**Aim of the task**
Retype, word for word, the lines between the ones holding "Model this scene" and "SC.view_settings.gamma = 1.0", inclusive; pictures stay out of the copy.

Rows from a 3D scene dataset:
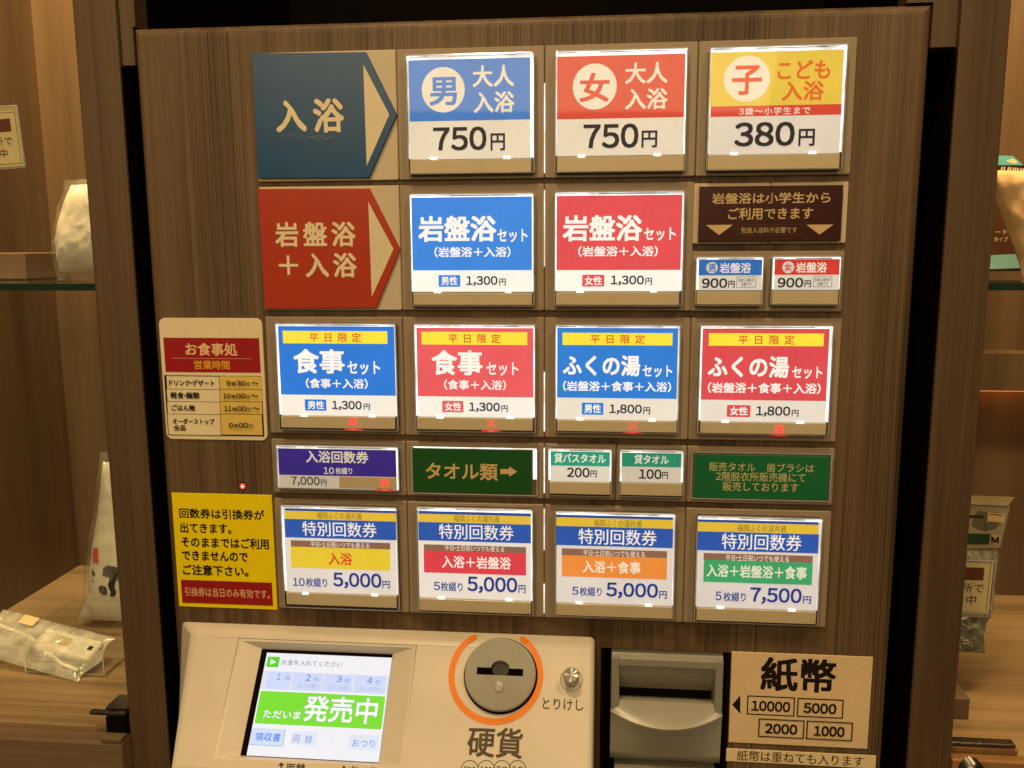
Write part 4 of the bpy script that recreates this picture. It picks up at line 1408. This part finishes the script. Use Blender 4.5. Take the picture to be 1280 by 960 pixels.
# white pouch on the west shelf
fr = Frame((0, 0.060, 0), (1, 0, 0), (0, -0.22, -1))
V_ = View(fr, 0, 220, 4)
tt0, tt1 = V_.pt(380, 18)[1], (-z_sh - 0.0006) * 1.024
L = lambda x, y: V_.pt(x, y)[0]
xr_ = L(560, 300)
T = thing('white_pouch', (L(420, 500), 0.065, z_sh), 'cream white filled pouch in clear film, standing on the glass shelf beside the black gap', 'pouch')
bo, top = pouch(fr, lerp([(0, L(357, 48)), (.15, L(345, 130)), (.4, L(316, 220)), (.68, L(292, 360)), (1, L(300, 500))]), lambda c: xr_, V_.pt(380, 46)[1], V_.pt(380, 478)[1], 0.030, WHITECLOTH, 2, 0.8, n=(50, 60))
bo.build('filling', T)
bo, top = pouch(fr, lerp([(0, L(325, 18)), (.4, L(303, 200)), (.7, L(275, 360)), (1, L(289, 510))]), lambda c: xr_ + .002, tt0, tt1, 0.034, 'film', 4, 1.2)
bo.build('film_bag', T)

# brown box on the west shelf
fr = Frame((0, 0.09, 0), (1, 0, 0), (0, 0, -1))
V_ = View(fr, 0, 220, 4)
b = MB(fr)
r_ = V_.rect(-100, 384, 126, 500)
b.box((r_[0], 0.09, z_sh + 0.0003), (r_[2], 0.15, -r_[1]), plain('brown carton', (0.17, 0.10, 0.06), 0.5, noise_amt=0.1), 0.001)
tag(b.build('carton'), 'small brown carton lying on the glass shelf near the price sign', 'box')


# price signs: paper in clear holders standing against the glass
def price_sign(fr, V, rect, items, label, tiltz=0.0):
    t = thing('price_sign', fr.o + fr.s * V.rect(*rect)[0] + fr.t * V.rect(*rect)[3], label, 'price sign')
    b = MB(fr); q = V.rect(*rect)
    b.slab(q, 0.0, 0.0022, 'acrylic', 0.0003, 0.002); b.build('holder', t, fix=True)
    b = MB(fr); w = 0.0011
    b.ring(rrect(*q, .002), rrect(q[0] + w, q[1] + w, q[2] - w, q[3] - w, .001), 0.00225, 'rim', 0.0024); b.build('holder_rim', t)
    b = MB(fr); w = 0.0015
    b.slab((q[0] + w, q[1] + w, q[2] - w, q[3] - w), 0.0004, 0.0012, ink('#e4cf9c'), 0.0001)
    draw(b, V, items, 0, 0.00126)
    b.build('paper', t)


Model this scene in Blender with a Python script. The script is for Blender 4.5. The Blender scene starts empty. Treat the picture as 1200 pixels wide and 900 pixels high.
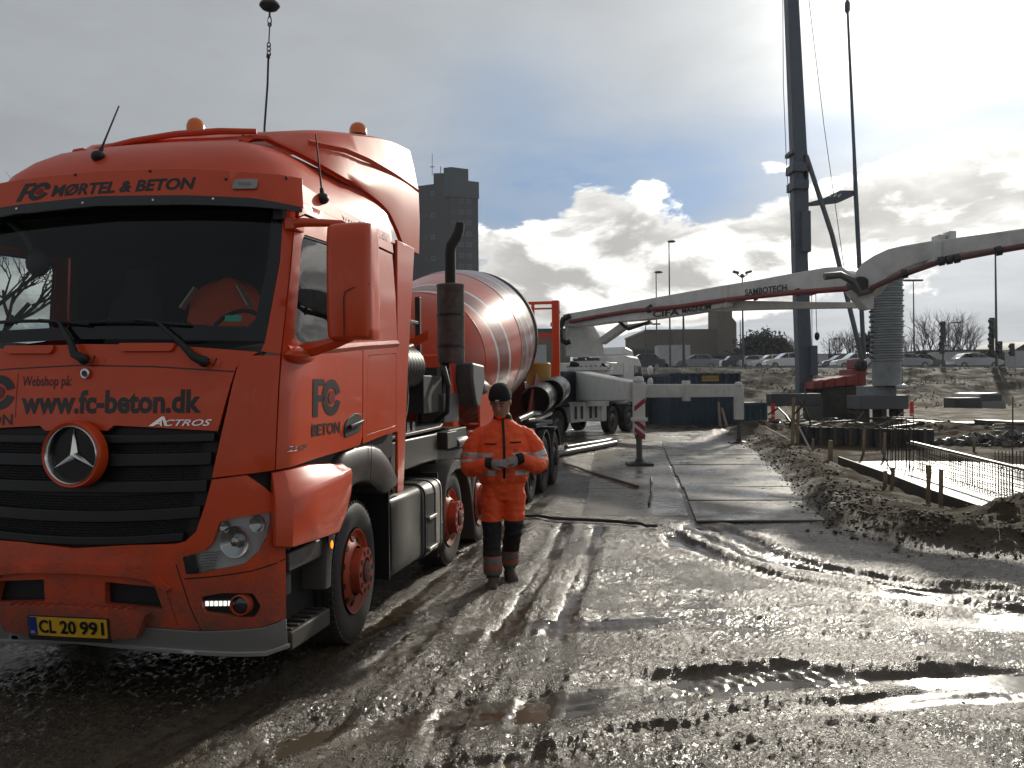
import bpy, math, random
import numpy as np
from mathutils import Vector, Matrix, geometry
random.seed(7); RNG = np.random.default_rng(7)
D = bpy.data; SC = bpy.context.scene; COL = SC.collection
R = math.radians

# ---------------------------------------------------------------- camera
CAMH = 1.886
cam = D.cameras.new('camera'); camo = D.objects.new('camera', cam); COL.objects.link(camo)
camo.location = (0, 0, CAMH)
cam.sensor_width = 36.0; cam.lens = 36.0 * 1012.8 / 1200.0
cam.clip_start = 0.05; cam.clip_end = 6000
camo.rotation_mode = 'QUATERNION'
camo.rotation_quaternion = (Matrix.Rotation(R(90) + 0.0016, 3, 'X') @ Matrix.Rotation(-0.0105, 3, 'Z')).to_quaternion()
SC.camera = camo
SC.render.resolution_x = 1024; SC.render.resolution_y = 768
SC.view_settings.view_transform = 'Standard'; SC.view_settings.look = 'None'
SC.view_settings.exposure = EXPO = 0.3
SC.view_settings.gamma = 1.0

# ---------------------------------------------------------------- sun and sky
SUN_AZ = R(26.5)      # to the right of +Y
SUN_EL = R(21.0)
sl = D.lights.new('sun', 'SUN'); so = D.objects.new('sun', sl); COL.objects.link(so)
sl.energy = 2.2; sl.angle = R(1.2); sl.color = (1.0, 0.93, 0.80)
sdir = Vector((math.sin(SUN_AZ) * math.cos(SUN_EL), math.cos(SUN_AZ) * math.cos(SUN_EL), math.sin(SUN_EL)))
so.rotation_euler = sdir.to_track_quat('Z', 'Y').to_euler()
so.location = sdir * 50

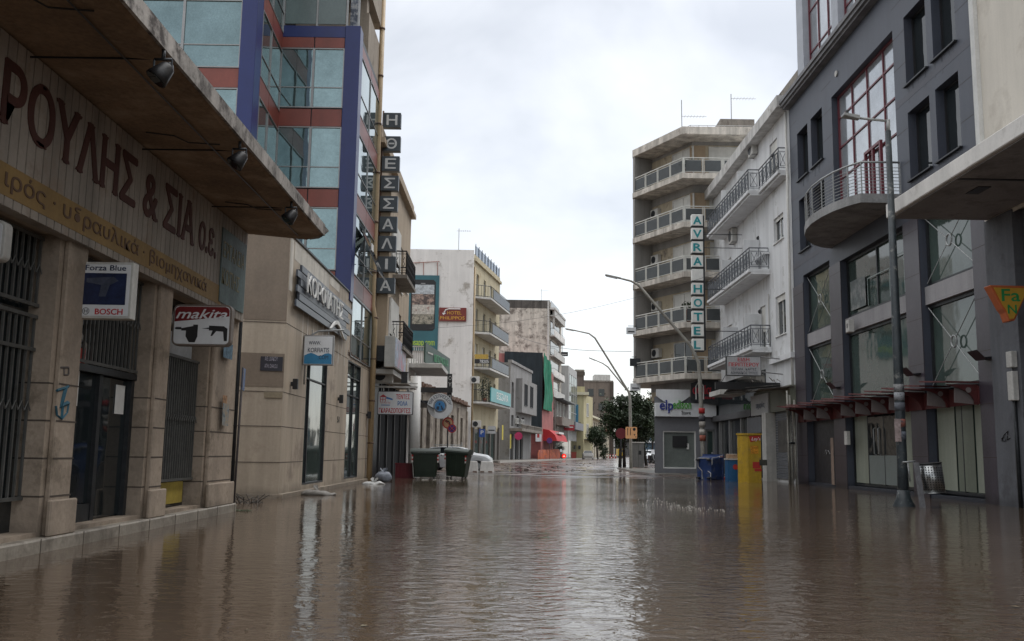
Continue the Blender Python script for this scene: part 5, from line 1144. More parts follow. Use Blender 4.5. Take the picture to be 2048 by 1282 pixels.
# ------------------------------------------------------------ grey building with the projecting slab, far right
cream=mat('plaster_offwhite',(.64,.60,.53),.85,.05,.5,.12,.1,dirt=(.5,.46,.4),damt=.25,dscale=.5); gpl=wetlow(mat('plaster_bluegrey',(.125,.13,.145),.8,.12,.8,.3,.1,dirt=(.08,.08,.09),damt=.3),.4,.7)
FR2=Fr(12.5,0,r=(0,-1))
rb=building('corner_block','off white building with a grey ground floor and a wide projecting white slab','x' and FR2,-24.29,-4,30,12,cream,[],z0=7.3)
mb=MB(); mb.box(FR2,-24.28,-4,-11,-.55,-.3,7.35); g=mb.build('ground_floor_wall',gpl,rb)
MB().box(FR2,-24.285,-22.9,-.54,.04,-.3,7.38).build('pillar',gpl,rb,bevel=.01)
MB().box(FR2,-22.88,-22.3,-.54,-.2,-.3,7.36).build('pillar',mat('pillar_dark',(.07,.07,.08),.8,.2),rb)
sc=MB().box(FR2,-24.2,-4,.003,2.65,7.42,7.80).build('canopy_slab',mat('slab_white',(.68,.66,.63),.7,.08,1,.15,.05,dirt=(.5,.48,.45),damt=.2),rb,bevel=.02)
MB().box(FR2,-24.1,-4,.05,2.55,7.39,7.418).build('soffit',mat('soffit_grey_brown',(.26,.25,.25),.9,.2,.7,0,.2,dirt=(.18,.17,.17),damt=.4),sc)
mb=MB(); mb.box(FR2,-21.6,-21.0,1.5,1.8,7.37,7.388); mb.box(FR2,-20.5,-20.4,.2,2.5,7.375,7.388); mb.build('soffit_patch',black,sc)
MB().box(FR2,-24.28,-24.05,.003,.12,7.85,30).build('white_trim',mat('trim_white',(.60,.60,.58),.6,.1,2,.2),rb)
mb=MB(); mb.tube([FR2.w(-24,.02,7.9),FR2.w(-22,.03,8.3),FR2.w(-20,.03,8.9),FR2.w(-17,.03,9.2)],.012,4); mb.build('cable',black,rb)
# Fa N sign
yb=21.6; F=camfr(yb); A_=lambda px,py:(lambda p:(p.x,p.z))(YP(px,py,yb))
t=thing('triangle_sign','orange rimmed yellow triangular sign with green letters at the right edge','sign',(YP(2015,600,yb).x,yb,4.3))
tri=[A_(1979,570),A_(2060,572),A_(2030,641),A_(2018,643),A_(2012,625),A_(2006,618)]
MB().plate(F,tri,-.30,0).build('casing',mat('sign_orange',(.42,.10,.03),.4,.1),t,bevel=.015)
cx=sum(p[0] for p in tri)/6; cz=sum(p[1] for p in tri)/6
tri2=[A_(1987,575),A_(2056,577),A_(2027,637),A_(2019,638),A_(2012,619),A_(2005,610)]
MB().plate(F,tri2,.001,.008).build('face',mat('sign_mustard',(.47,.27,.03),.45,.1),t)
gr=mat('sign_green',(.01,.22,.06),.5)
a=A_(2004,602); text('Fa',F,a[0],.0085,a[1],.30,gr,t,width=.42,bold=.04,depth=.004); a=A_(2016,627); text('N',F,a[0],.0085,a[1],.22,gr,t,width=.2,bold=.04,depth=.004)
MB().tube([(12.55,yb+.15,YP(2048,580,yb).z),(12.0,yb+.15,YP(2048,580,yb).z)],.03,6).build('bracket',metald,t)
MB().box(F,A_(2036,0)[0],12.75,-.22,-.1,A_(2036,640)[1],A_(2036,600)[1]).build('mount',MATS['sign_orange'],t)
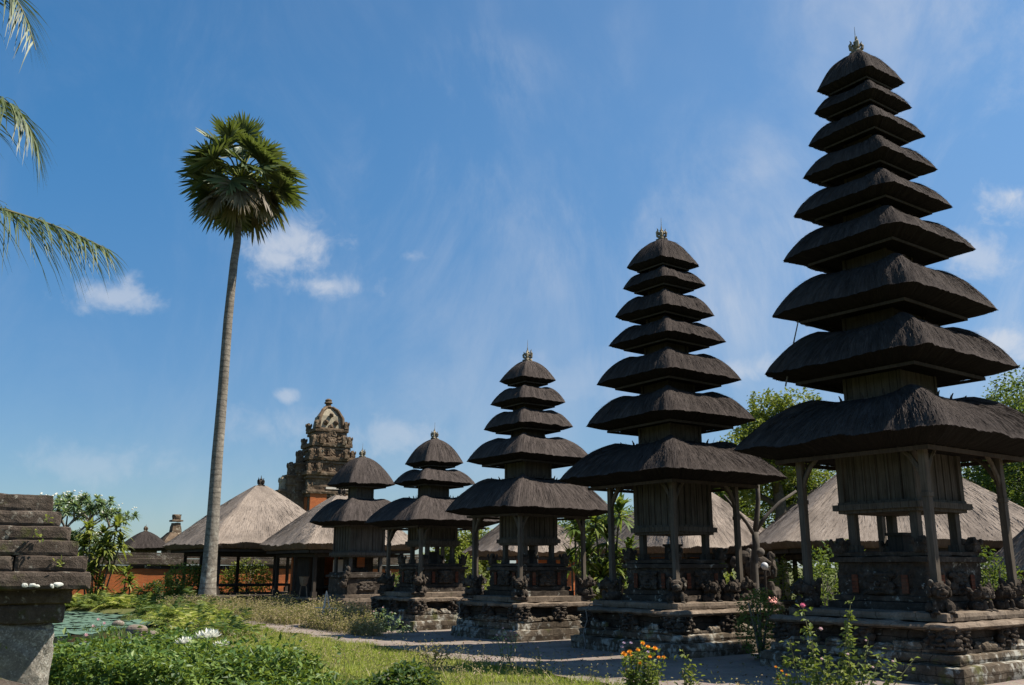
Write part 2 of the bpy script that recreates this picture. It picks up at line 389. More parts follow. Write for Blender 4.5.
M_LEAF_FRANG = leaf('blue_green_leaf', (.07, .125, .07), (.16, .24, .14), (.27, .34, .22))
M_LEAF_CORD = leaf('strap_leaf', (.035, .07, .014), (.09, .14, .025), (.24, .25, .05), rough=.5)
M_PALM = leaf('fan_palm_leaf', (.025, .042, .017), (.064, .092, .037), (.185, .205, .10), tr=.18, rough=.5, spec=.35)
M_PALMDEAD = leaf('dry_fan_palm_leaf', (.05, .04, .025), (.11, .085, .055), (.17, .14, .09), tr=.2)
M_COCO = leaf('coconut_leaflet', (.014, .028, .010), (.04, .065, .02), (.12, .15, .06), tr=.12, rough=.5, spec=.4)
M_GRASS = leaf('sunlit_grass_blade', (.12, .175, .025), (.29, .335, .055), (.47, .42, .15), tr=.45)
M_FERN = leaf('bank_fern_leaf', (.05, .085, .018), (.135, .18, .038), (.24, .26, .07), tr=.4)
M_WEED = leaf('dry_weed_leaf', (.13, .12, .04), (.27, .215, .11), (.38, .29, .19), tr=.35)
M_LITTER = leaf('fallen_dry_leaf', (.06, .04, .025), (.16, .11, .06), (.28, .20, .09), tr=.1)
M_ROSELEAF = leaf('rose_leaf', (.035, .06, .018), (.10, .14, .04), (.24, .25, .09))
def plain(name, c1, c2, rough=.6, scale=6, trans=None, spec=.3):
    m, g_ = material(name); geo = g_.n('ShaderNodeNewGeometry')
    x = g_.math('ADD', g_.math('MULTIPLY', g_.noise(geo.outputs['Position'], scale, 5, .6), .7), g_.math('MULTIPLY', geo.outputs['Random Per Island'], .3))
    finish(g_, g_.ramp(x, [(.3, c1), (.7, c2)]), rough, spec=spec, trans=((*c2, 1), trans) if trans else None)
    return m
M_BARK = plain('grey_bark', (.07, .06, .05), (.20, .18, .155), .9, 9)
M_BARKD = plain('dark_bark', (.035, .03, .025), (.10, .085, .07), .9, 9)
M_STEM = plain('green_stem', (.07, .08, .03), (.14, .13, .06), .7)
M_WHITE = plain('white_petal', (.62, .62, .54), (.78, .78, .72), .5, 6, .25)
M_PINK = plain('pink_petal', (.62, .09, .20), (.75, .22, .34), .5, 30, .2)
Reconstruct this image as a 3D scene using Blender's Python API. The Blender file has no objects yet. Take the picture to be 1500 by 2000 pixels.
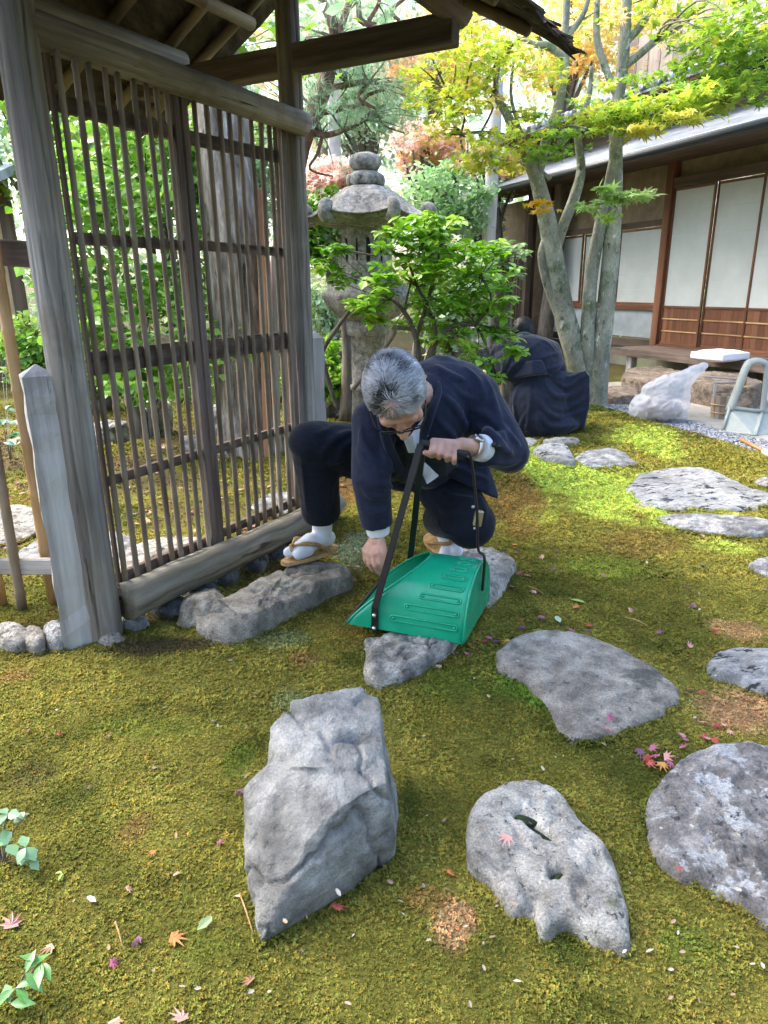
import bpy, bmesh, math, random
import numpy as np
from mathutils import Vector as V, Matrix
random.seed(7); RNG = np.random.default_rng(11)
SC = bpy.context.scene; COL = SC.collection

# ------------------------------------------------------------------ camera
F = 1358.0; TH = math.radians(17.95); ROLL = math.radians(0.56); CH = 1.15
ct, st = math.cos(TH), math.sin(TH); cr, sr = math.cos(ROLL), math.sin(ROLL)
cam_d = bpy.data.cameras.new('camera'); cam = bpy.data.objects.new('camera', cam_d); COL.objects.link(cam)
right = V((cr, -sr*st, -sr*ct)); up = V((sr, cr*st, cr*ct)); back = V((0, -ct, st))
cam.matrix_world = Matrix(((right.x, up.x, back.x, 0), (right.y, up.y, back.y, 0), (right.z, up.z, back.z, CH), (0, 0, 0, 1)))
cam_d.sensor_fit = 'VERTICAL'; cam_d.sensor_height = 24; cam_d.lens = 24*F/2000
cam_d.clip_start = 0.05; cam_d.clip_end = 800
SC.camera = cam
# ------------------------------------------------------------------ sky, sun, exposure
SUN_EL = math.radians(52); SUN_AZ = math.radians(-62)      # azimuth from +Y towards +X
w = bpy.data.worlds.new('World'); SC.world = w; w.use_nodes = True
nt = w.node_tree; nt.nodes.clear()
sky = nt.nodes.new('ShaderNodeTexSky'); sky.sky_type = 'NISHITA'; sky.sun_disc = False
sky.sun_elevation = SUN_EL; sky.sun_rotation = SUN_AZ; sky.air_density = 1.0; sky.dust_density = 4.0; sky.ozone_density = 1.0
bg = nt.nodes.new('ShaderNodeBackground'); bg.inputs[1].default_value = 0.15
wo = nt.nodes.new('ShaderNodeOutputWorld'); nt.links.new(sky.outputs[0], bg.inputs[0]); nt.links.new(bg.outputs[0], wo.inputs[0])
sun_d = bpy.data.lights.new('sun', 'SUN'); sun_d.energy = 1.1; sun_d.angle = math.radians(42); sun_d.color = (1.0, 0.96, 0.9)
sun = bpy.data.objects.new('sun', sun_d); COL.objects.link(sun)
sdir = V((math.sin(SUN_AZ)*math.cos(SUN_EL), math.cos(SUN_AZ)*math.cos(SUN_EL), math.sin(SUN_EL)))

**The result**
Model this scene in Blender with a Python script. The script is for Blender 4.5. The Blender scene starts empty. Treat the picture as 1200 pixels wide and 900 pixels high.
import bpy, math, random
import numpy as np
from mathutils import Vector, Matrix, geometry
random.seed(7); RNG = np.random.default_rng(7)
D = bpy.data; SC = bpy.context.scene; COL = SC.collection
R = math.radians

# ---------------------------------------------------------------- camera
CAMH = 1.886
cam = D.cameras.new('camera'); camo = D.objects.new('camera', cam); COL.objects.link(camo)
camo.location = (0, 0, CAMH)
cam.sensor_width = 36.0; cam.lens = 36.0 * 1012.8 / 1200.0
cam.clip_start = 0.05; cam.clip_end = 6000
camo.rotation_mode = 'QUATERNION'
camo.rotation_quaternion = (Matrix.Rotation(R(90) + 0.0016, 3, 'X') @ Matrix.Rotation(-0.0105, 3, 'Z')).to_quaternion()
SC.camera = camo
SC.render.resolution_x = 1024; SC.render.resolution_y = 768
SC.view_settings.view_transform = 'Standard'; SC.view_settings.look = 'None'
SC.view_settings.exposure = EXPO = 0.3
SC.view_settings.gamma = 1.0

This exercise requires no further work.